In a particularly well-reasoned section, D.R. Horton harmonized its decision with the FAA, explaining that the Supreme Court has long held that an arbitration agreement cannot be enforced if it extinguishes a core substantive right. Also, the NLA, enacted in 1932, expressly supersedes any conflicting prior-enacted law, which would include the FAA, which was signed into law in 1925.

Thus far, employees taking collective action against their employer in the face of a mandatory class action waiver have had much greater success filing charges with the Board than by invoking D.R. Horton in court. In refusing to accept D.R. Horton, many courts have relied on an inapposite case called CompuCredit Corp. v. Greenwood, 132 S. Ct. 665 (2012), where the Court held that a claim under the Credit Repair Organization Act cannot be exempted from arbitration absent an explicit congressional command.

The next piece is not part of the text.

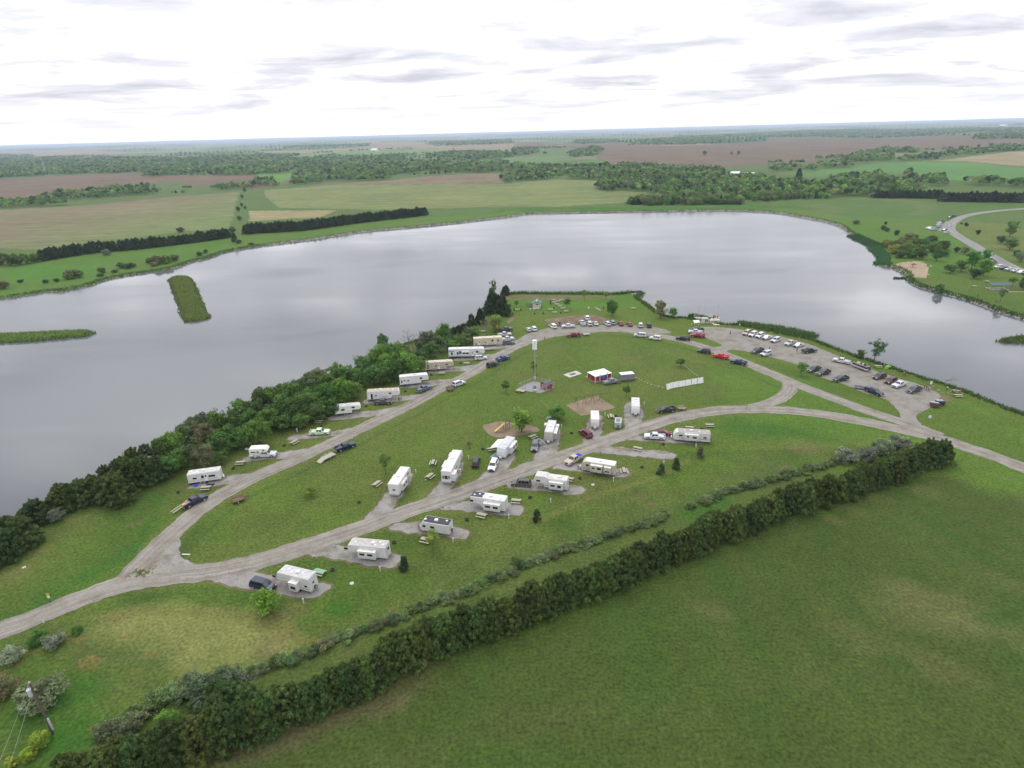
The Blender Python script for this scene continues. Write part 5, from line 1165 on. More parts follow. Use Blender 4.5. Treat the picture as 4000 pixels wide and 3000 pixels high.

This appears to reflect a common confusion between arbitrability and the effect of an illegal waiver. D.R. Horton did not hold that employment class actions are exempt from arbitration, since a statutory claim can be exempt from arbitration only when the statutory language expressly provides. Rather, the Board held that a mandatory waiver of a core federal substantive right is not enforceable, whether the illegal waiver is tied to an arbitration clause or not. D.R. Horton’s reasoning is entirely consistent with American Express, which stated that an arbitration agreement cannot be enforced if it “forbid[s] the assertion of certain statutory rights.” American Express, 133 S. Ct. at 2310. As these administrative decisions move forward, courts should take a second look at the well-reasoned D.R. Horton and look to balance core substantive rights protected by the NLRA with the FAA.